Albanese represents a larger class of people who are completely unwilling to look when it comes to people they sympathise with – and who are simultaneously determined to pin ridiculous claims on people they do not like based on the flimsiest evidence. Albanese also claimed that what Israel is doing in Gaza is “similar to what happened in the Holocaust.”

When concepts essential to international law and basic morality like genocide are so misused, distorted and abused in this way, it makes one despair of any hope that the world overall can be made a more peaceful and law-abiding place.

 

Why is aid not reaching Gazans?

If you listen to the Australian media, particularly the ABC, you have probably heard story after story quoting UN officials and aid agency heads warning that the humanitarian situation in Gaza is catastrophic and adequate humanitarian aid is simply not reaching desperate Gazans. And there is always a spoken or unspoken implication that Israel is not allowing in enough aid to Gaza.
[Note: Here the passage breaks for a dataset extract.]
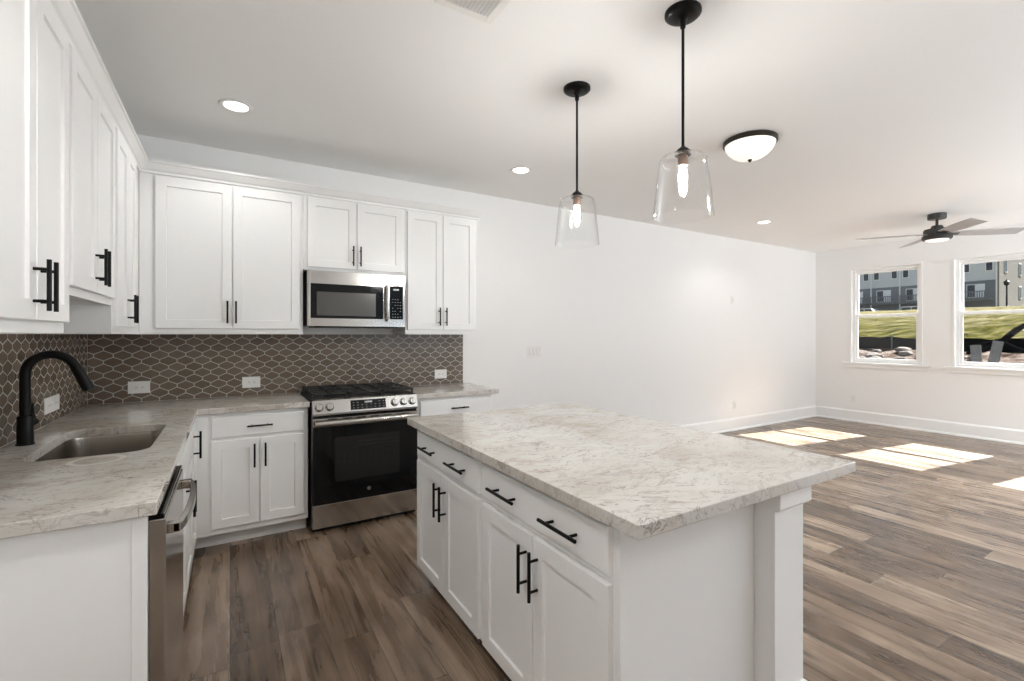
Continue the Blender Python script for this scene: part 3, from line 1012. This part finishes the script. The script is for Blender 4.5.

You are very unlikely to have seen the pictures that Israel’s Coordinator of Government Activities in the Territories (COGAT) posted on X (formerly Twitter) on Feb. 15 showing what it said was “the content of 500 trucks of humanitarian aid on the Gazan side of Kerem Shalom [the main Israeli goods crossing point], AFTER Israeli inspection, waiting to be picked up and distributed by UN orgs.” 

COGAT also wrote: “It is the 3rd day in a row that hundreds of trucks are not picked up. The UN needs to scale up their operations.”

In other words, there is evidence Israel is making good on its promise back in November to expeditiously allow in as much aid as agencies can bring in – and the real problem is that these agencies cannot distribute it effectively. 

Just don’t expect to ever hear that on the ABC.